I had planned to write a reflection on gratitude for Thanksgiving this week. It’s a short week, with a lot going on, and it seemed best to offer a short devotion in order to let everyone get on with their cleaning, cooking, traveling, and eating.

However, since I made that plan, Raymond, Kelly, Daniel, Derrick, and Ashley were murdered at a nightclub in Colorado Springs, and it is necessary to address this tragedy. I hope you won’t begrudge me the few extra minutes it will take for a longer reflection.

Late on Saturday night, the five people mentioned above were at Club Q, a gay bar in Colorado Springs, along with scores of other people packed into the bar for a night out with friends or family. Then a man in body armor entered the club and started shooting. In the chaos, a combat veteran and a drag queen worked together to subdue the gunman. Raymond, Kelly, Daniel, Derrick, and Ashley were killed. Eighteen others were injured. The gunman is being held on charges of murder and hate crimes.

In the aftermath of this horror, there have been outpourings of support for Club Q and the LGBTQ+ community in Colorado Springs and around the nation. There has also been deep sorrow and anger. Both responses are right. In the face of evil, we should lament and cry out and step up to protect those who have been hurt.

When Abraham Lincoln first instituted Thanksgiving as a national holiday, he said this: 

“I recommend to [my fellow citizens] that while offering up the ascriptions justly due to [God]…, they do also, with humble penitence for our national perverseness and disobedience, commend to [God’s] tender care all those who have become widows, orphans, mourners or sufferers in the lamentable civil strife in which we are unavoidably engaged, and fervently implore the interposition of the Almighty Hand to heal the wounds of the nation and to restore it as soon as may be consistent with Divine purposes to the full enjoyment of peace, harmony, tranquility and Union.”

In the midst of the Civil War, a battle not just for governance but over the question of right and wrong and human rights, Lincoln recognized that the time was right for the nation to gather– but only if their gratitude was tempered by an awareness of the casualties of the struggle, particularly those who suffered through no doing of their own. Then, through penitence and praise, the people might ask God’s healing and harmony for the nation.

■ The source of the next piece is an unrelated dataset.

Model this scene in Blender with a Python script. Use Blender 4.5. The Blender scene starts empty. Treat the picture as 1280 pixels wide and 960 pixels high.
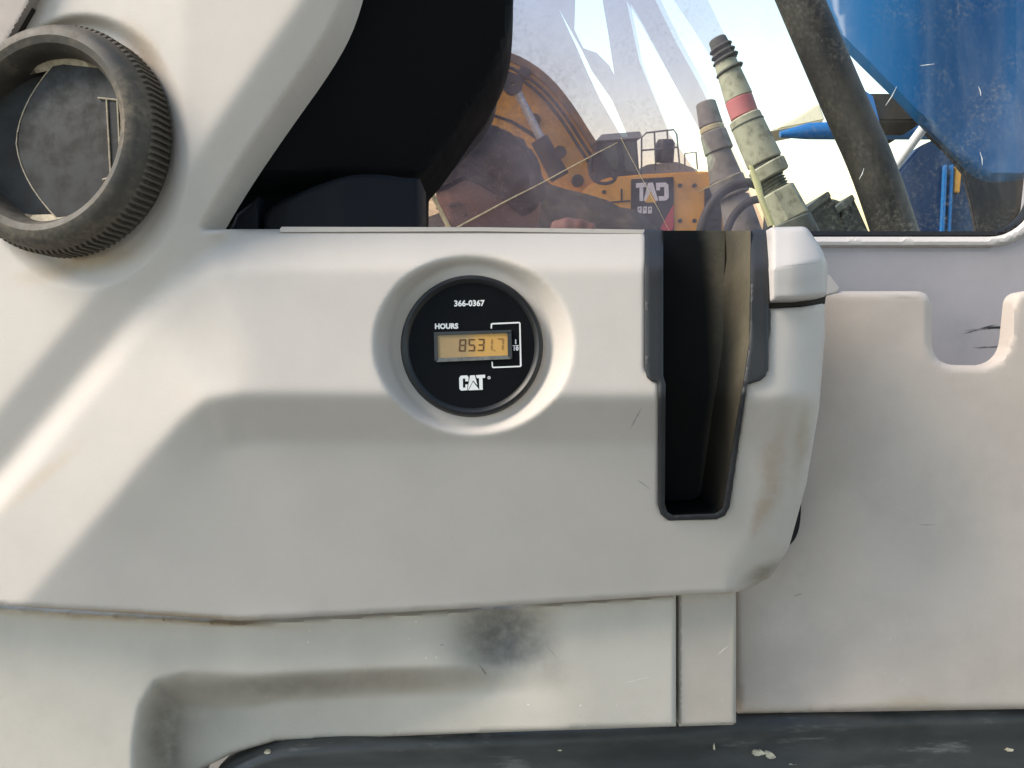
import bpy, bmesh, math, random
import numpy as np
from mathutils import Vector, Matrix
from mathutils.geometry import delaunay_2d_cdt

random.seed(7)
R = math.radians
SC = bpy.context.scene
COL = SC.collection

# ------------------------------------------------------------------ camera
F = 1079.0                       # focal length in photo pixels (1280 wide)
PITCH = R(10.0)                  # the phone looks slightly down
CAMZ = 1.80                      # above the ground outside
W = Matrix.Translation((0, 0, CAMZ)) @ Matrix.Rotation(-PITCH, 4, 'X')   # cab frame (x right, y forward, z up) -> world
cam_d = bpy.data.cameras.new('camera')
cam = bpy.data.objects.new('camera', cam_d)
COL.objects.link(cam)
cam.location = (0, 0, CAMZ)
cam.rotation_euler = (R(90) - PITCH, 0, 0)
cam_d.sensor_width = 36.0
cam_d.lens = 36.0 * F / 1280.0
cam_d.clip_start = 0.01
cam_d.clip_end = 3000.0
SC.camera = cam

# ------------------------------------------------------------------ world, sun, exposure
SUN_DIR = Vector((-0.75, -0.12, 0.72)).normalized()
world = bpy.data.worlds.new('World')
SC.world = world
world.use_nodes = True
wn = world.node_tree.nodes
wn.clear()
sky = wn.new('ShaderNodeTexSky')
sky.sky_type = 'NISHITA'
sky.sun_disc = False
sky.sun_elevation = math.asin(SUN_DIR.z)
sky.sun_rotation = math.atan2(SUN_DIR.x, SUN_DIR.y)
sky.air_density = 1.5
sky.dust_density = 0.7
sky.ozone_density = 0.35
bg = wn.new('ShaderNodeBackground')
bg.inputs['Strength'].default_value = 0.15
wo = wn.new('ShaderNodeOutputWorld')
world.node_tree.links.new(sky.outputs[0], bg.inputs[0])
world.node_tree.links.new(bg.outputs[0], wo.inputs[0])

sun_d = bpy.data.lights.new('sun', 'SUN')
sun_d.energy = 2.3
sun_d.angle = R(30)
sun_d.color = (1.0, 0.89, 0.73)
sun = bpy.data.objects.new('sun', sun_d)
COL.objects.link(sun)
sun.rotation_euler = SUN_DIR.to_track_quat('Z', 'Y').to_euler()
sun.location = (-3, -2, 6)

SC.view_settings.view_transform = 'Standard'
SC.view_settings.look = 'None'
SC.view_settings.exposure = 1.04
SC.view_settings.gamma = 1.0
SC.view_settings.use_curve_mapping = False
SC.cycles.max_bounces = 6
SC.cycles.diffuse_bounces = 3
SC.cycles.glossy_bounces = 2
SC.cycles.transparent_max_bounces = 24
SC.cycles.use_denoising = True

# ------------------------------------------------------------------ helpers
PX = 0.36 / F                     # metres per photo pixel at the console face


def at(px, py, d):
    """photo pixel at depth d (metres along the lens axis) -> cab frame"""
    return Vector(((px - 640.0) / F * d, d, (480.0 - py) / F * d))


def atw(px, py, d):
    return W @ at(px, py, d)


def aty(px, py, Y):
    """photo pixel -> world point on the upright plane y = Y"""
    r = W.to_3x3() @ at(px, py, 1.0)
    t = Y / r.y
    return Vector((r.x * t, Y, CAMZ + r.z * t))


def tag(o, label=None, cat=None, group=None, kind=None):
    if label: o['label'] = label
    if cat: o['category'] = cat
    if group: o['group'] = group
    if kind: o['kind'] = kind
    return o


def empty(name, loc, label=None, cat=None, group=None):
    o = bpy.data.objects.new(name, None)
    COL.objects.link(o)
    o.empty_display_size = 0.02
    o.location = loc
    return tag(o, label, cat, group)


LOC = {}


def wloc(o):
    p = Vector(o.location)
    while o.parent:
        o = o.parent
        p = p + Vector(o.location)
    return p


def link_mesh(name, me, mat, parent=None, smooth=True, sharp=40):
    """me is in world coordinates; recentre its origin and link"""
    n = len(me.vertices)
    co = np.empty(n * 3)
    me.vertices.foreach_get('co', co)
    co = co.reshape(-1, 3)
    c = (co.min(0) + co.max(0)) / 2
    me.vertices.foreach_set('co', (co - c).ravel())
    me.update()
    if smooth:
        me.polygons.foreach_set('use_smooth', [True] * len(me.polygons))
        me.set_sharp_from_angle(angle=R(sharp))
    if mat: me.materials.append(mat)
    o = bpy.data.objects.new(name, me)
    COL.objects.link(o)
    if parent:
        o.parent = parent
        o.location = Vector(c) - wloc(parent)
    else:
        o.location = c
    return o


def pydata(name, verts, faces, mat, parent=None, smooth=True, sharp=40, M=None, uv=None, fix=True):
    me = bpy.data.meshes.new(name)
    if M is not None:
        verts = [M @ Vector(v) for v in verts]
    me.from_pydata([tuple(v) for v in verts], [], faces)
    if uv is not None:
        lay = me.uv_layers.new(name='panel')
        idx = np.empty(len(me.loops), dtype=np.int32)
        me.loops.foreach_get('vertex_index', idx)
        lay.data.foreach_set('uv', np.asarray(uv, dtype=np.float32)[idx].ravel())
    if fix:
        bm = bmesh.new(); bm.from_mesh(me)
        bmesh.ops.recalc_face_normals(bm, faces=bm.faces)
        bm.to_mesh(me); bm.free()
    return link_mesh(name, me, mat, parent, smooth, sharp)


def chaikin(pts, n=2, closed=True, keep=()):
    pts = [tuple(p) for p in pts]
    for _ in range(n):
        out = []
        m = len(pts)
        rng = range(m) if closed else range(m - 1)
        if not closed: out.append(pts[0])
        for i in rng:
            a, b = pts[i], pts[(i + 1) % m]
            out.append((a[0] * .75 + b[0] * .25, a[1] * .75 + b[1] * .25))
            out.append((a[0] * .25 + b[0] * .75, a[1] * .25 + b[1] * .75))
        if not closed: out.append(pts[-1])
        pts = out
    return pts


def round_poly(pts, r, seg=5):
    """round each corner; pts: (x,y) or (x,y,r)"""
    out = []
    n = len(pts)
    for i in range(n):
        p = np.array(pts[i][:2], float)
        rr = pts[i][2] if len(pts[i]) > 2 else r
        a = np.array(pts[i - 1][:2], float) - p
        b = np.array(pts[(i + 1) % n][:2], float) - p
        la, lb = np.linalg.norm(a), np.linalg.norm(b)
        k = min(rr, la * .45, lb * .45)
        if k < 0.3:
            out.append(tuple(p)); continue
        A, B = p + a / la * k, p + b / lb * k
        for j in range(seg + 1):
            t = j / seg
            q = (1 - t) ** 2 * A + 2 * t * (1 - t) * p + t * t * B
            out.append(tuple(q))
    return out


def resample(poly, step, closed=True):
    out = []
    n = len(poly)
    for i in range(n if closed else n - 1):
        a = np.array(poly[i], float); b = np.array(poly[(i + 1) % n], float)
        L = np.linalg.norm(b - a)
        k = max(1, int(math.ceil(L / step)))
        for j in range(k):
            out.append(tuple(a + (b - a) * j / k))
    if not closed: out.append(tuple(poly[-1]))
    return out


def inside(P, poly):
    x, y = P[:, 0], P[:, 1]
    res = np.zeros(len(P), bool)
    n = len(poly)
    for i in range(n):
        x0, y0 = poly[i]; x1, y1 = poly[(i + 1) % n]
        if y0 == y1: continue
        c = ((y0 > y) != (y1 > y)) & (x < (x1 - x0) * (y - y0) / (y1 - y0) + x0)
        res ^= c
    return res


def pdist(P, line, closed=False, vals=None):
    """distance from P to a polyline; optional value interpolated along it"""
    best = np.full(len(P), 1e9)
    val = np.zeros(len(P))
    n = len(line)
    for i in range(n if closed else n - 1):
        a = np.array(line[i][:2], float); b = np.array(line[(i + 1) % n][:2], float)
        ab = b - a
        L2 = max(ab @ ab, 1e-9)
        t = np.clip(((P - a) @ ab) / L2, 0, 1)
        d = np.hypot(P[:, 0] - a[0] - t * ab[0], P[:, 1] - a[1] - t * ab[1])
        m = d < best
        best[m] = d[m]
        if vals is not None:
            v = vals[i] + (vals[(i + 1) % n] - vals[i]) * t
            val[m] = v[m]
    return (best, val) if vals is not None else best


def smooth01(t):
    t = np.clip(t, 0, 1)
    return t * t * (3 - 2 * t)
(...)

It has been 109 years since President Lincoln called for a nationwide Thanksgiving. Still, we find ourselves facing division, questions of right and wrong and human rights, and victims who suffer through no fault of their own. Still too many people perversely deny the image of God in the love and lives of lesbian, gay, bi, and transgender neighbors. Is there a way toward healing and harmony for us?

One of the repeated themes in RLC’s cottage meetings (you can read the full response summary in this week’s e-news) was appreciation for the ways in which this congregation has been inclusive and accepting of LGBTQ+ members and family, along with interest in having further conversations as a congregation about how to be deliberate in affirming folks of every gender and orientation. Tragedies like the one in Colorado Springs can never be undone, but they can serve as the push we need to fight for a better, kinder, more inclusive tomorrow. 

May this Thanksgiving, like the first, be a time of gratitude and of resolution to more closely follow as God has called us to care for our neighbors who suffer the consequences of violence and hate.